A presidente Dilma Roussef (“la superpresidenta” como a designou a edição dominical do El País) está tentando reverter a situação. Crentes e descrentes, agnósticos e devotos rezam com o mesmo fervor para que seja bem sucedida.
Momento extraordinário
O mal está feito e a prova está numa irrelevância: na sexta-feira (14/10), apenas a Folha de S.Paulo (em nota microscópica) registrou que o biliardário Warren Buffet criticou publicamente o órgão americano equivalente à nossa Receita Federal, que taxou os seus rendimentos em 17% enquanto cobrava dos seus empregados quase o dobro, 30%. A obsessiva fixação na carga tributária cega a imprensa brasileira impedindo-a de examinar com o mínimo de equilíbrio o que pode haver de positivo na taxação das grandes fortunas e heranças.
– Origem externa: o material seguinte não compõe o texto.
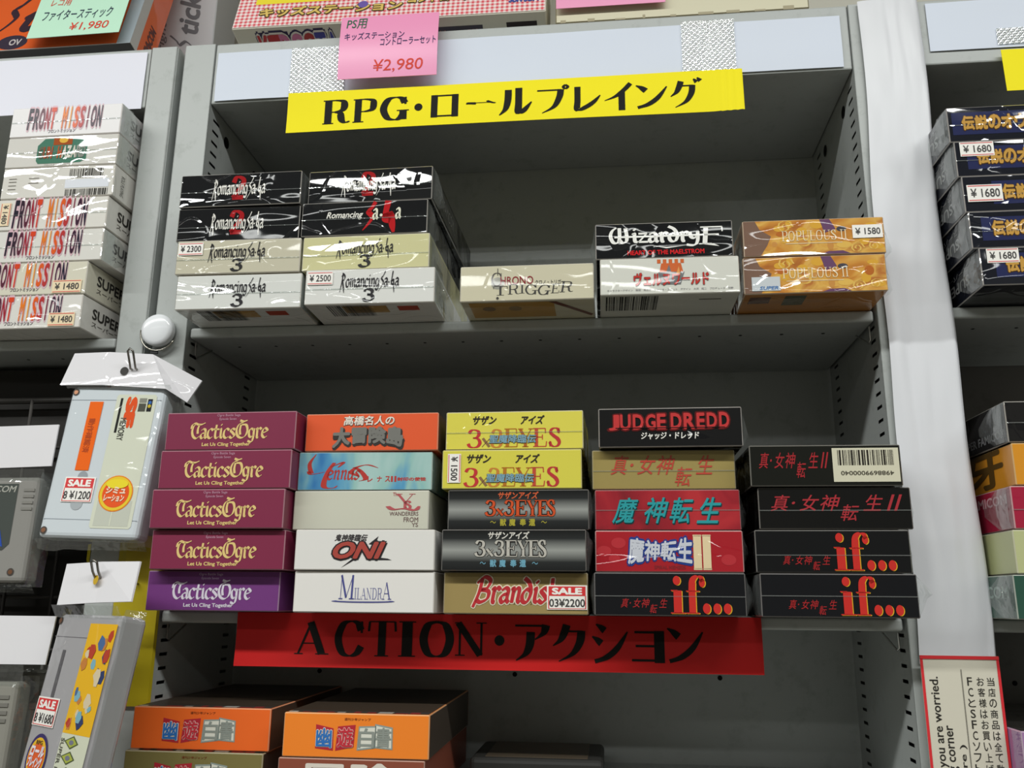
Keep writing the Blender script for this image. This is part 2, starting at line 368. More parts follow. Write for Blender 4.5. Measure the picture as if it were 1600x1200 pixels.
# ------------------------------------------------------------ the room
WD, DP, FA = 0.5723, 0.1557, 0.0625      # bay width, depth, height of the top panel's front
ZS = [-0.2779, -0.5143, -0.6428]         # shelf tops below the rack's top edge
wall = MB(); wall.box((-2.6, 0.19, 0), (3.2, 0.29, 2.72), col('#cfccc0', -1, .7)); tag(wall.build('wall_back'), kind='structure')
fl = MB(); fl.box((-2.6, -3.4, -0.1), (3.2, 0.29, 0), col('#8d8a84', -1, .45)); tag(fl.build('floor'), kind='structure')
ce = MB(); ce.box((-2.6, -3.4, 2.72), (3.2, 0.29, 2.8), col('#8b8d8c', -1, .8)); tag(ce.build('ceiling'), kind='structure')

STEEL, DARK = steel(), col('#0c0c0c', -1, .8)
def perforated(mb, x, m):
    ys = [0.0, .0095, .0220, .1260, .1385, DP]
    zs = [ZT - FA * .0]; z = -0.072
    while z > -0.80: zs += [ZT + z, ZT + z - .0026]; z -= .0108
    zs.append(0.0)
    vs = [(x, y, z) for z in zs for y in ys]; n = len(ys); fs = []
    for j in range(len(zs)-1):
        for i in range(n-1):
            if j % 2 == 1 and i in (1, 3) and j < len(zs)-2: continue
            fs.append([j*n+i, j*n+i+1, (j+1)*n+i+1, (j+1)*n+i])
    mb.add(vs, fs, m)
def shelving_unit(x0, shelves, label, m, clips=True, pw=(.0295, .0235), m2=None):
    m2 = m2 or m  # m2: inner panels' steel, darkened so the bay's shade is in the colour
    u = empty('shelving_unit', (x0, 0, 0)); tag(u, label, 'shelving', 'steel shelving units')
    for sd in (0, 1):
        xi = WD if sd else 0.0; xo = xi + (pw[1] if sd else -pw[0]); a, b = min(xi, xo), max(xi, xo)
        p = MB(); p.box((a, 0, 0), (b, .0016, ZT + .0008), m, .0007)
        p.box((xo - .0008, .0016, 0), (xo + .0008, DP, ZT), m)
        p.box((a, .0016, ZT - .0012), (b, DP, ZT), m)
        p.box((a + .002, DP - .002, 0), (b - .002, DP, ZT - .002), m)
        p.build('upright', u)
        s = MB(); perforated(s, xi, m2)
        g = (lambda sgn: lambda U, V, l: (xi + sgn*l, U, V))(-1 if sd else 1)
        for yy, zz in ((.039, -.0805), (.107, -.081)): s.disc(g, (yy, ZT + zz), .0056, .0056, DARK, .0004)
        s.build('side_panel', u)
    b = MB(); b.box((0, DP, 0), (WD, DP + .0015, ZT - .001), m2)
    fr = lambda U, V, l: (U, DP - l, V)
    for xx in (.085, .27, .455):
        for zz in (-.333, -.57): b.disc(fr, (xx, ZT + zz), .0022, .0022, DARK, .0004, 10)
    b.build('back_panel', u)
    t = MB(); t.box((.0005, .0006, ZT - FA), (WD - .0005, DP - .0005, ZT), m, .0014, 2); t.build('top_panel', u)
    for z in shelves:
        z += ZT
        s = MB(); s.box((.002, .0023, z - .0095), (WD - .002, DP - .0006, z), m, .0022, 3, smooth=False)
        f2 = lambda U, V, l, z=z: (U, V, z - .0095 - l)
        for i in range(16): s.disc(f2, (.035 + i*.0335, .031), .0016, .0016, DARK, .0003, 8)
        s.build('shelf', u)
        if clips:
            for sg, xx in ((1, .0), (-1, WD)):
                c = MB(); c.tube([(xx + sg*.0035, .012, z - .0105), (xx + sg*.003, .013, z - .0215), (xx + sg*.0035, .0165, z - .0235), (xx + sg*.008, .034, z - .0115)], .0008, col('#c9c9c4', -1, .3, .9), 6)
                c.build('shelf_clip', u)
    return u
shelving_unit(0.0, ZS, 'grey steel shelving bay in the middle under the yellow sign with black lettering', STEEL)
shelving_unit(-0.0630 - WD, [-0.2852], 'grey steel shelving bay on the left holding the white stacked boxes', STEEL, False, (.0285, .0250), steel('#8a8884'))
shelving_unit(0.6205, [-0.2770, -0.5143, -0.6160], 'grey steel shelving bay on the right holding navy boxes with gold lettering', STEEL, True, (.0235, .0295), steel('#6f6c6a'))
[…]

Quando a ombudsman da Folha Suzana Singer investe contra o sistema de prostituição das capas dos jornais sob o disfarce de “informes publicitários” (ver "Parece, mas não é", 16/10, pág. A-8), na verdade está participando de um sit in dos indignados novaiorquinos contra a insanidade de Wall Street. Bem-vinda!
O filósofo-sociólogo polonês Zygmund Bauman é cético com relação ao movimento dos indignados (El País, 17/10). Tal e qual Montaigne há 400 anos, procura não se iludir, autoenganar: “A emoção é apta para destruir, inapta para construir”, diz. Está certo. Mas a emoção é fundamental para estabelecer vínculos e socializar convicções. Sem estas não se faz coisa alguma.
O mundo vive um extraordinário momento de tensão. Não foi por acaso que The Economist produziu aquela surpreendente capa “Be Afraid” (“Tenha medo”, edição de 1/10). No pólo oposto, Franklin Roosevelt proclamou há mais de 70 anos que a única coisa que os americanos deveriam temer era o próprio medo.
Coleguinhas, não tenham medo dos indignados. Eles são vocês do outro lado da rua. Querem apenas um mundo menos atribulado do que o proposto pelos adeptos da destruição criativa.